/---

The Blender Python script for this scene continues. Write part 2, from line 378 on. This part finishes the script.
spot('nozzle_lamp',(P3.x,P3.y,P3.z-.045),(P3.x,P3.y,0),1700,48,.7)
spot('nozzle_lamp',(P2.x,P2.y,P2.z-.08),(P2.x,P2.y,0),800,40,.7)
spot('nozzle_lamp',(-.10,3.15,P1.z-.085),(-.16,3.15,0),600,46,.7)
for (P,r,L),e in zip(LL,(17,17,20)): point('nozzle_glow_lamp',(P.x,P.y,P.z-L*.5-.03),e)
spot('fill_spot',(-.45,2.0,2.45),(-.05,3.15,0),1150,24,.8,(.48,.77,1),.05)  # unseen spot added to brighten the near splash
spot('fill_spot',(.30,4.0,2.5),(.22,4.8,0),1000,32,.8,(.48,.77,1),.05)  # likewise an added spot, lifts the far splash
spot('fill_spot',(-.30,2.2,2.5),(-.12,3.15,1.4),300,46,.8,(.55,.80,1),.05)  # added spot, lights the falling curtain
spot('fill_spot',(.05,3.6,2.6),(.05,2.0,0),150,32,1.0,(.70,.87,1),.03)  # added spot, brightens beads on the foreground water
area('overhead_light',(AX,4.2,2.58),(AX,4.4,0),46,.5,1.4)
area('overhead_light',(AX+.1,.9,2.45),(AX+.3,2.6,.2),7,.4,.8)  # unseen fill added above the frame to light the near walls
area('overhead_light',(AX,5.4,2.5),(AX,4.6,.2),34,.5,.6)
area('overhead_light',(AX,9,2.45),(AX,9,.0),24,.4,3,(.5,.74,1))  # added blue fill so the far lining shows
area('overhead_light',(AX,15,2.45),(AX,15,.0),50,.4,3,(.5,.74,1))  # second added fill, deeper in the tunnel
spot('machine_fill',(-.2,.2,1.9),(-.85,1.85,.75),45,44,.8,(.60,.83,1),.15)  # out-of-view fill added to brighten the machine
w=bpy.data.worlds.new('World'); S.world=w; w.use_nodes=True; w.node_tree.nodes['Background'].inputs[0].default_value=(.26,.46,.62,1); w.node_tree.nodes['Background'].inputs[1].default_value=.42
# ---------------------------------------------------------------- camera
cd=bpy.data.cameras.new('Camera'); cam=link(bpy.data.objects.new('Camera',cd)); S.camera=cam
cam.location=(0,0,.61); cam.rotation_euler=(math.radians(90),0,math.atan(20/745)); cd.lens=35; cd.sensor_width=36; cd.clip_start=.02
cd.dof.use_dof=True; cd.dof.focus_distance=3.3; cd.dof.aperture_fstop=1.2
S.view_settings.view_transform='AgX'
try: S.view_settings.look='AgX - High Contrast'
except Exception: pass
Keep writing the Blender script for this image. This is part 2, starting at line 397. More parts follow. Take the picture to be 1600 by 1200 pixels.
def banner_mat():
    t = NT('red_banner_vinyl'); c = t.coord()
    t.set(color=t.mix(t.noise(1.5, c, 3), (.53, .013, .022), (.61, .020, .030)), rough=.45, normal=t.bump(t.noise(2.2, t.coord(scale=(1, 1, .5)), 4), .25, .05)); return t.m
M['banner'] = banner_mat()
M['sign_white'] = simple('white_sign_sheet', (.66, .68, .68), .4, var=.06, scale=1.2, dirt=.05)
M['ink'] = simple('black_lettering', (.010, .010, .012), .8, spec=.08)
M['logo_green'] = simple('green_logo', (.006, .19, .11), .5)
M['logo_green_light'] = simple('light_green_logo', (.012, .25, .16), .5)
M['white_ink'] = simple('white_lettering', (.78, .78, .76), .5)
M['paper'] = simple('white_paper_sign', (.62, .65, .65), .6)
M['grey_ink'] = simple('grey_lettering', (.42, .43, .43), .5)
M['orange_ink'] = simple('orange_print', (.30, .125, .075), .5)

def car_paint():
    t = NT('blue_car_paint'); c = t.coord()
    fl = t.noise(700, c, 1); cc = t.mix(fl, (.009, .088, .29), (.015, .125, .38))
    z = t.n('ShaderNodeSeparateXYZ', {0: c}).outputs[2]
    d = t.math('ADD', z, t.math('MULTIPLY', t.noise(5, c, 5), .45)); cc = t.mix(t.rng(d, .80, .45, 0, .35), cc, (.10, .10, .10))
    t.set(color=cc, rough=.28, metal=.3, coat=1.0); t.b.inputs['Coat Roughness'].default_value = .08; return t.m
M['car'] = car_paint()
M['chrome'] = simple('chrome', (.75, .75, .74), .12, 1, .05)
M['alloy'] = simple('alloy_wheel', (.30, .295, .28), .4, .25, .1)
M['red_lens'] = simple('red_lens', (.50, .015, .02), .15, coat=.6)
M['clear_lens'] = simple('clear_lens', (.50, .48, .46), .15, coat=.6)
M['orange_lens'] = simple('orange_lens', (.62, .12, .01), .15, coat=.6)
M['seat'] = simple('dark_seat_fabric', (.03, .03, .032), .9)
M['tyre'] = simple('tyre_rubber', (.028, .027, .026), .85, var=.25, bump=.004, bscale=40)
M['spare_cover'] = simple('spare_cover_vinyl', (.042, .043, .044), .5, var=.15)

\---

◆ Goal ◆
Write out the entire listing exactly.

◆ Solution below ◆
The Blender Python script for this scene continues. Write part 2, from line 378 on. This part finishes the script.
spot('nozzle_lamp',(P3.x,P3.y,P3.z-.045),(P3.x,P3.y,0),1700,48,.7)
spot('nozzle_lamp',(P2.x,P2.y,P2.z-.08),(P2.x,P2.y,0),800,40,.7)
spot('nozzle_lamp',(-.10,3.15,P1.z-.085),(-.16,3.15,0),600,46,.7)
for (P,r,L),e in zip(LL,(17,17,20)): point('nozzle_glow_lamp',(P.x,P.y,P.z-L*.5-.03),e)
spot('fill_spot',(-.45,2.0,2.45),(-.05,3.15,0),1150,24,.8,(.48,.77,1),.05)  # unseen spot added to brighten the near splash
spot('fill_spot',(.30,4.0,2.5),(.22,4.8,0),1000,32,.8,(.48,.77,1),.05)  # likewise an added spot, lifts the far splash
spot('fill_spot',(-.30,2.2,2.5),(-.12,3.15,1.4),300,46,.8,(.55,.80,1),.05)  # added spot, lights the falling curtain
spot('fill_spot',(.05,3.6,2.6),(.05,2.0,0),150,32,1.0,(.70,.87,1),.03)  # added spot, brightens beads on the foreground water
area('overhead_light',(AX,4.2,2.58),(AX,4.4,0),46,.5,1.4)
area('overhead_light',(AX+.1,.9,2.45),(AX+.3,2.6,.2),7,.4,.8)  # unseen fill added above the frame to light the near walls
area('overhead_light',(AX,5.4,2.5),(AX,4.6,.2),34,.5,.6)
area('overhead_light',(AX,9,2.45),(AX,9,.0),24,.4,3,(.5,.74,1))  # added blue fill so the far lining shows
area('overhead_light',(AX,15,2.45),(AX,15,.0),50,.4,3,(.5,.74,1))  # second added fill, deeper in the tunnel
spot('machine_fill',(-.2,.2,1.9),(-.85,1.85,.75),45,44,.8,(.60,.83,1),.15)  # out-of-view fill added to brighten the machine
w=bpy.data.worlds.new('World'); S.world=w; w.use_nodes=True; w.node_tree.nodes['Background'].inputs[0].default_value=(.26,.46,.62,1); w.node_tree.nodes['Background'].inputs[1].default_value=.42
# ---------------------------------------------------------------- camera
cd=bpy.data.cameras.new('Camera'); cam=link(bpy.data.objects.new('Camera',cd)); S.camera=cam
cam.location=(0,0,.61); cam.rotation_euler=(math.radians(90),0,math.atan(20/745)); cd.lens=35; cd.sensor_width=36; cd.clip_start=.02
cd.dof.use_dof=True; cd.dof.focus_distance=3.3; cd.dof.aperture_fstop=1.2
S.view_settings.view_transform='AgX'
try: S.view_settings.look='AgX - High Contrast'
except Exception: pass
Keep writing the Blender script for this image. This is part 2, starting at line 397. More parts follow. Take the picture to be 1600 by 1200 pixels.
def banner_mat():
    t = NT('red_banner_vinyl'); c = t.coord()
    t.set(color=t.mix(t.noise(1.5, c, 3), (.53, .013, .022), (.61, .020, .030)), rough=.45, normal=t.bump(t.noise(2.2, t.coord(scale=(1, 1, .5)), 4), .25, .05)); return t.m
M['banner'] = banner_mat()
M['sign_white'] = simple('white_sign_sheet', (.66, .68, .68), .4, var=.06, scale=1.2, dirt=.05)
M['ink'] = simple('black_lettering', (.010, .010, .012), .8, spec=.08)
M['logo_green'] = simple('green_logo', (.006, .19, .11), .5)
M['logo_green_light'] = simple('light_green_logo', (.012, .25, .16), .5)
M['white_ink'] = simple('white_lettering', (.78, .78, .76), .5)
M['paper'] = simple('white_paper_sign', (.62, .65, .65), .6)
M['grey_ink'] = simple('grey_lettering', (.42, .43, .43), .5)
M['orange_ink'] = simple('orange_print', (.30, .125, .075), .5)

def car_paint():
    t = NT('blue_car_paint'); c = t.coord()
    fl = t.noise(700, c, 1); cc = t.mix(fl, (.009, .088, .29), (.015, .125, .38))
    z = t.n('ShaderNodeSeparateXYZ', {0: c}).outputs[2]
    d = t.math('ADD', z, t.math('MULTIPLY', t.noise(5, c, 5), .45)); cc = t.mix(t.rng(d, .80, .45, 0, .35), cc, (.10, .10, .10))
    t.set(color=cc, rough=.28, metal=.3, coat=1.0); t.b.inputs['Coat Roughness'].default_value = .08; return t.m
M['car'] = car_paint()
M['chrome'] = simple('chrome', (.75, .75, .74), .12, 1, .05)
M['alloy'] = simple('alloy_wheel', (.30, .295, .28), .4, .25, .1)
M['red_lens'] = simple('red_lens', (.50, .015, .02), .15, coat=.6)
M['clear_lens'] = simple('clear_lens', (.50, .48, .46), .15, coat=.6)
M['orange_lens'] = simple('orange_lens', (.62, .12, .01), .15, coat=.6)
M['seat'] = simple('dark_seat_fabric', (.03, .03, .032), .9)
M['tyre'] = simple('tyre_rubber', (.028, .027, .026), .85, var=.25, bump=.004, bscale=40)
M['spare_cover'] = simple('spare_cover_vinyl', (.042, .043, .044), .5, var=.15)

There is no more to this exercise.